All right, let's look at the Illusive Man in the Mass Effect series. He's the head of a pro-human terrorist organization called Cerberus, which does unspeakable things in the name of "the defense and preservation of humanity." He'll gleefully trample everyone in his way in order to get what he wants... and by the time the third game rolls around, what he wants is control of the Reapers. And as you'll discover, the Control Ending is the only one which a) guarantees that some aspect of Shepard survives, b) doesn't create a huge whirlwind of chaos, and/or c) doesn't blow up the Citadel and all the people living on it. 

It's not too difficult for Renegade Shepards to sympathize with him right out of the bat.  After all, Renegade Shep callously sacrificed the alien Council at the end of the first game to give humanity more power.
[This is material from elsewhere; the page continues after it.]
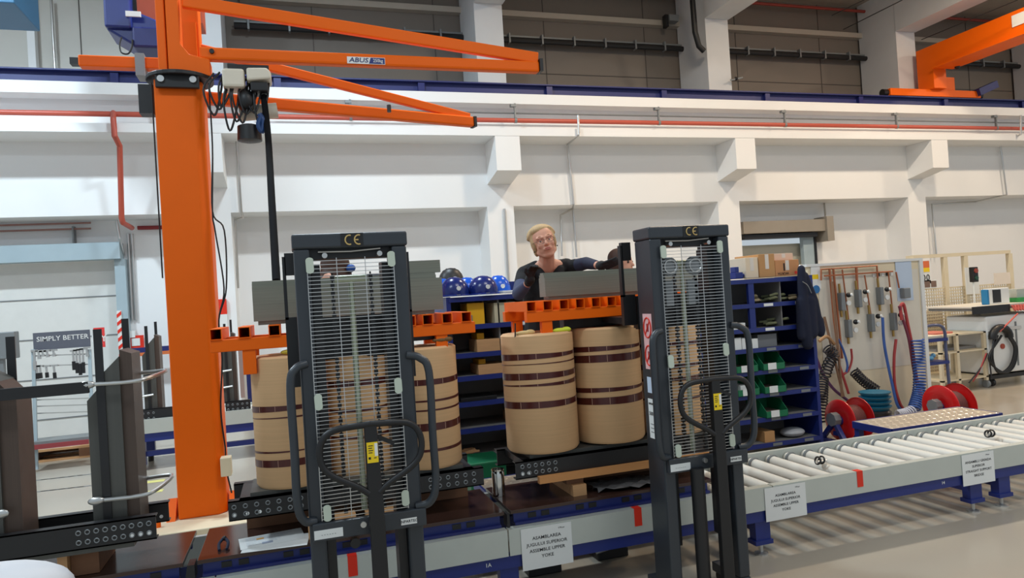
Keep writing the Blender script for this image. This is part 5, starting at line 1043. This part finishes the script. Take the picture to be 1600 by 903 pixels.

Now, to get the most sympathetic ending for the Illusive Man, interestingly enough, you have to shoot him. You have the option, if you've used persuade options on him throughout the game, of making him shoot himself, but if you do that, then you miss his last words. "There... Earth. I wish you could see it the way I do, Shepard." Yeah, it's not the Tannhauser Gate speech, but still.

Speaking of the Tannhauser Gate speech, you really think Roy Batty from Blade Runner is a villain?

Roy Batty is an escaped slave. He is extremely intelligent, and do you know what his agenda is? It's not revenge; he's reached the end of his four-year lifespan, and he just wants to live longer. (This is another one of those films where the "hero" more or less mouthrapes the female lead, and unlike Goldfinger, this one doesn't have the excuse of being made in the 60s.)

So that's what I think of when you say "sympathetic villain." I don't think of Cersei and her vain paranoia.